Professional dilemmas and occupational constraints in child welfare workers' relationships with children and youth in foster care

Robert Lindahl & Anders Bruhn - Children and Youth Services Review

Abstract

At the same time as the number of child and youth placements in foster care is increasing in Sweden, some serious deficiencies have been highlighted, such as instability in placements and shortcomings in the social services' monitoring. Because the child welfare workers are ultimately responsible for these children's situation, understanding how they handle their multi-dimensional occupational role is crucial. The aim of this article is to study child welfare workers' individual and collective experiences of and expectations about their occupational role and responsibilities in their administrative and relational work with children and youth in foster care.
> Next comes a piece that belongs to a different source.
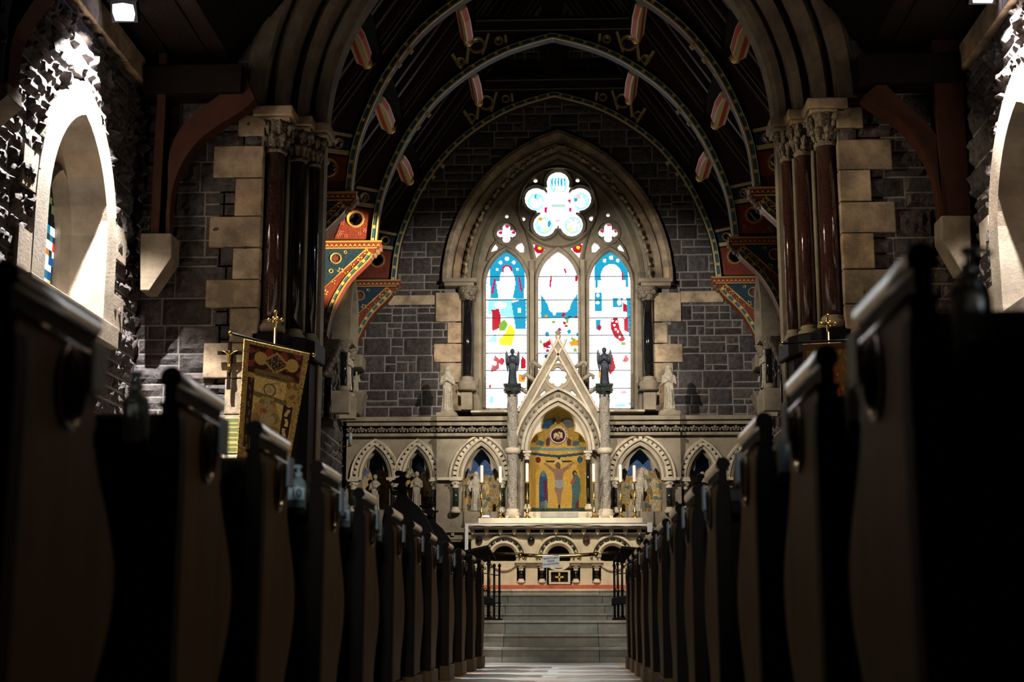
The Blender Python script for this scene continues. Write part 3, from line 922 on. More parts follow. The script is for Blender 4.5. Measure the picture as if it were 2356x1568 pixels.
# saddle bars and lead
mb = MB()
for a, b in ((1118, 1212), (1238, 1330), (1356, 1451)):
    for y in (636, 690, 731, 771, 812, 852, 893):
        p = W(a, y, yg - .02); q_ = W(b, y, yg - .02)
        mb.box((p.x, yg - .025, p.z - .006), (q_.x, yg - .01, p.z + .006))
    for x in (a + 2, b - 2):
        for k in range(30):
            yy = 650 + k * 9.6
            p = W(x, yy, yg - .02); mb.box((p.x - .006, yg - .02, p.z - .006), (p.x + .008, yg - .008, p.z + .006))
mb.build('saddle_bar', 'lead', gw)
# deep moulded surround, order by order
def order(xl, xr, ya, prof, name, matn, per=3, seed=1, ys=655, yb=945):
    m_ = MB(); pth = path_px(arch_px(xl, xr, ys, ya, yb, n=12), YE)
    m_.sweep(pth, prof, cols=seg_tints(60, per, a=.72, b=1.2, seed=seed, warm=.09))
    return m_.build(name, matn, gw)
order(1041, 1525, 325, [(0, YE + .02), (.02, YE - .11), (.10, YE - .15), (.17, YE - .12), (.19, YE - .02), (.19, YE + .1), (0, YE + .1)], 'hood_mould', 'sandstone', seed=7, yb=655)
order(1058, 1508, 348, [(0, YE + .05), (.02, YE - .04), (.12, YE - .05), (.14, YE + .12), (0, YE + .12)], 'outer_order', 'sandstone', seed=8, yb=655)
order(1082, 1486, 362, [(0, YE + .16), (0, YE + .03), (.05, YE - .03), (.10, YE - .0), (.16, YE + .05), (.16, YE + .16)], 'middle_order', 'buff', seed=9, yb=655)
order(1100, 1469, 373, [(-.02, YE + .2), (-.02, YE + .07), (.03, YE + .02), (.09, YE + .06), (.12, YE + .08), (.12, YE + .2)], 'inner_order', 'buff', seed=10)
# carved dog-tooth lozenges in the hollow
mb = MB(); pth = arch_px(1069, 1497, 655, 338, None, n=26)
acc = 0; last = pth[0]
for i, p in enumerate(pth):
    acc += math.dist(p, last); last = p
    if acc > 30 or i == 0:
        acc = 0
        q_ = W(p[0], p[1], YE - .05)
        a, b = pth[max(i - 1, 0)], pth[min(i + 1, len(pth) - 1)]
        d = Vector((b[0] - a[0], a[1] - b[1])).normalized(); n2 = Vector((-d.y, d.x))
        vs = [(q_.x + d.x * .13, q_.y, q_.z + d.y * .13), (q_.x + n2.x * .05, q_.y, q_.z + n2.y * .05), (q_.x - d.x * .05, q_.y, q_.z - d.y * .05), (q_.x - n2.x * .05, q_.y, q_.z - n2.y * .05), (q_.x + d.x * .02, q_.y - .08, q_.z + d.y * .02)]
        mb.add(vs, [(0, 1, 4), (1, 2, 4), (2, 3, 4), (3, 0, 4), (0, 3, 2, 1)])
        mb.ball((q_.x + d.x * .12, q_.y - .02, q_.z + d.y * .12), .035, 6, 4)
mb.build('carved_ornament', 'sandstone', gw)
# jamb shafts
mb = MB()
for a, b in ((1062, 1088), (1480, 1508)):
    p = W(a, 945, YE); q_ = W(b, 905, YE)
    mb.box((p.x, YE - .16, p.z), (q_.x, YE + .1, q_.z))
    p = W(a - 3, 660, YE); q_ = W(b + 10 if a < 1283 else b + 14, 652, YE)
for (a, b, c, d) in ((1020, 1098, 645, 655), (1024, 1092, 655, 664), (1468, 1546, 645, 655), (1474, 1542, 655, 664)):
    p = W(a, d, YE); q_ = W(b, c, YE); mb.box((p.x, YE - .22, p.z), (q_.x, YE + .05, q_.z))
mb.build('impost', 'buff', gw, bevel=.01)
for x, sd in ((1075, 1), (1493, 2)):
    p = W(x, 880, YE - .08); q_ = W(x, 690, YE - .08)
    m_ = MB(); m_.lathe([(.095, p.z), (.095, q_.z)], (p.x, YE - .06, 0), 20); m_.build('shaft', 'black_marble', gw)
    m_ = MB(); z0 = q_.z - .02; z1 = W(x, 662, YE).z
    m_.lathe([(.08, z0), (.11, z0 + .02), (.095, z0 + .04), (.12, z0 + .1), (.17, z1 - .03), (.15, z1)], (p.x, YE - .06, 0), 16, lob=.08, nl=8)
    foliage_ball(m_, (p.x, YE - .06, z0 + .12), (.12, .12, .08), sd, 14); m_.build('capital', 'carved', gw)
    m_ = MB(); m_.lathe([(.09, .13), (.11, .10), (.10, .07), (.15, .04), (.17, 0.0), (.15, -.06), (.17, -.1), (.1, -.12)], (p.x, YE - .06, p.z - .02), 18); m_.build('base', 'buff', gw)
# sill
mb = MB(); p = W(1085, 952, YE); q_ = W(1482, 939, YE)
mb.hexa([(p.x, YE - .2, p.z), (q_.x, YE - .2, p.z), (q_.x, YE + .2, p.z), (p.x, YE + .2, p.z), (p.x, YE - .2, p.z + .03), (q_.x, YE - .2, p.z + .03), (q_.x, YE + .15, q_.z + .01), (p.x, YE + .15, q_.z + .01)])
mb.build('sill', 'cream', gw)
# unseen box added behind so no light passes round the glass
mb = MB(); p = W(1100, 950, YE)
mb.box((XC - 3, YE + .22, 0), (XC + 3, YE + .3, 9)); mb.build('light_stop', 'rubble', WB)

# ================================================================== figures
def figure(m_, x, y, z, H, lean=0, wings=False, arms='pray', face=-1, hood=False, halo=False, turn=0):
    "robed standing figure facing -y"
    u = H / 7.3
    def b(dx, dy, dz, r): m_.ball((x + dx * u, y + dy * u * -face * -1, z + dz * u), tuple(v * u for v in r) if isinstance(r, tuple) else r * u, 12, 8)
    prof = [(.95, 0), (1.0, .15), (.88, .8), (.78, 2.0), (.76, 3.2), (.74, 4.2), (.86, 5.1), (.88, 5.6), (.62, 6.02), (.26, 6.2), (.22, 6.4)]
    m_.lathe([(r * u, h * u) for r, h in prof], (x, y, z), 16, sx=1, sy=.72, lob=.07, nl=7)
    b(0, -.08, 6.75, (.40, .46, .55)); b(0, -.5, 6.68, (.08, .10, .12))
    b(0, .12, 6.85, (.48, .46, .56))
    if hood: m_.lathe([(.72 * u, 5.2 * u), (.62 * u, 6.2 * u), (.56 * u, 6.8 * u), (.35 * u, 7.25 * u), (.1 * u, 7.4 * u)], (x, y + .12 * u, z), 14)
    ly = -1
    if arms == 'pray':
        for s_ in (-1, 1):
            m_.tube([(x + s_ * .8 * u, y, z + 5.6 * u), (x + s_ * 1.02 * u, y - .35 * u, z + 4.4 * u), (x + s_ * .12 * u, y - .95 * u, z + 5.0 * u)], [.30 * u, .34 * u, .2 * u], 8)
        b(0, -1.0, 5.15, (.16, .16, .35))
    elif arms == 'cross':
        for s_ in (-1, 1):
            m_.tube([(x + s_ * .8 * u, y, z + 5.6 * u), (x + s_ * 1.05 * u, y - .3 * u, z + 4.3 * u), (x - s_ * .3 * u, y - .8 * u, z + 4.9 * u)], [.30 * u, .32 * u, .18 * u], 8)
    else:
        for s_ in (-1, 1):
            m_.tube([(x + s_ * .8 * u, y, z + 5.6 * u), (x + s_ * 1.2 * u, y - .2 * u, z + 4.3 * u), (x + s_ * 1.0 * u, y - .8 * u, z + 3.6 * u)], [.30 * u, .34 * u, .2 * u], 8)
    for k in range(5):   # folds
        a = -1 + k * .5
        m_.tube([(x + a * .55 * u, y - .6 * u, z + 4.2 * u), (x + a * .7 * u, y - .66 * u, z + 2 * u), (x + a * .8 * u, y - .7 * u, z + .1 * u)], .09 * u, 6)
def wing_mesh(m_, x, y, z, H, sg):
    u = H / 7.3
    pts = [(x + sg * .5 * u, z + 5.6 * u), (x + sg * 1.0 * u, z + 6.4 * u), (x + sg * 1.15 * u, z + 7.2 * u), (x + sg * 1.45 * u, z + 6.5 * u), (x + sg * 1.5 * u, z + 5.0 * u), (x + sg * 1.25 * u, z + 3.4 * u), (x + sg * .9 * u, z + 2.4 * u), (x + sg * .7 * u, z + 4 * u)]
    m_.prism(pts, None, mapY, y + .15 * u, y + .4 * u)
def statue(name, label, px, py_top, py_bot, Y, matn, wings=False, arms='pray', hood=False, group=None, ped=None, pedmat=None, parts=None):
    a = W(px, py_bot, Y); b_ = W(px, py_top, Y); H = b_.z - a.z
    r_ = thing(name, label, 'statue', a, group)
    m_ = MB(); figure(m_, a.x, a.y, a.z, H, arms=arms, hood=hood)
    m_.build('robed_body', matn, r_, remesh=H / 90)
    if wings:
        for s_ in (-1, 1):
            m_ = MB(); wing_mesh(m_, a.x, a.y, a.z, H, s_); m_.build('wing', matn, r_, bevel=.006)
    return r_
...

Individual interviews with child welfare workers from a previous evaluation of a national pilot project, and two focus groups with child welfare workers, constitute the empirical basis. Theoretically the article explores central concepts such as sub-roles, dilemmas, professionalism, and functional specificity. The results show that the child welfare workers are burdened by a heavy workload, but that the prerequisites and the obstacles they face also must be understood in relation to prevailing contradictions and dilemmas in their occupational role. Even though the child welfare workers stress that professionalism is about putting relational work first, their activity is dominated by administrative tasks and functional specificity.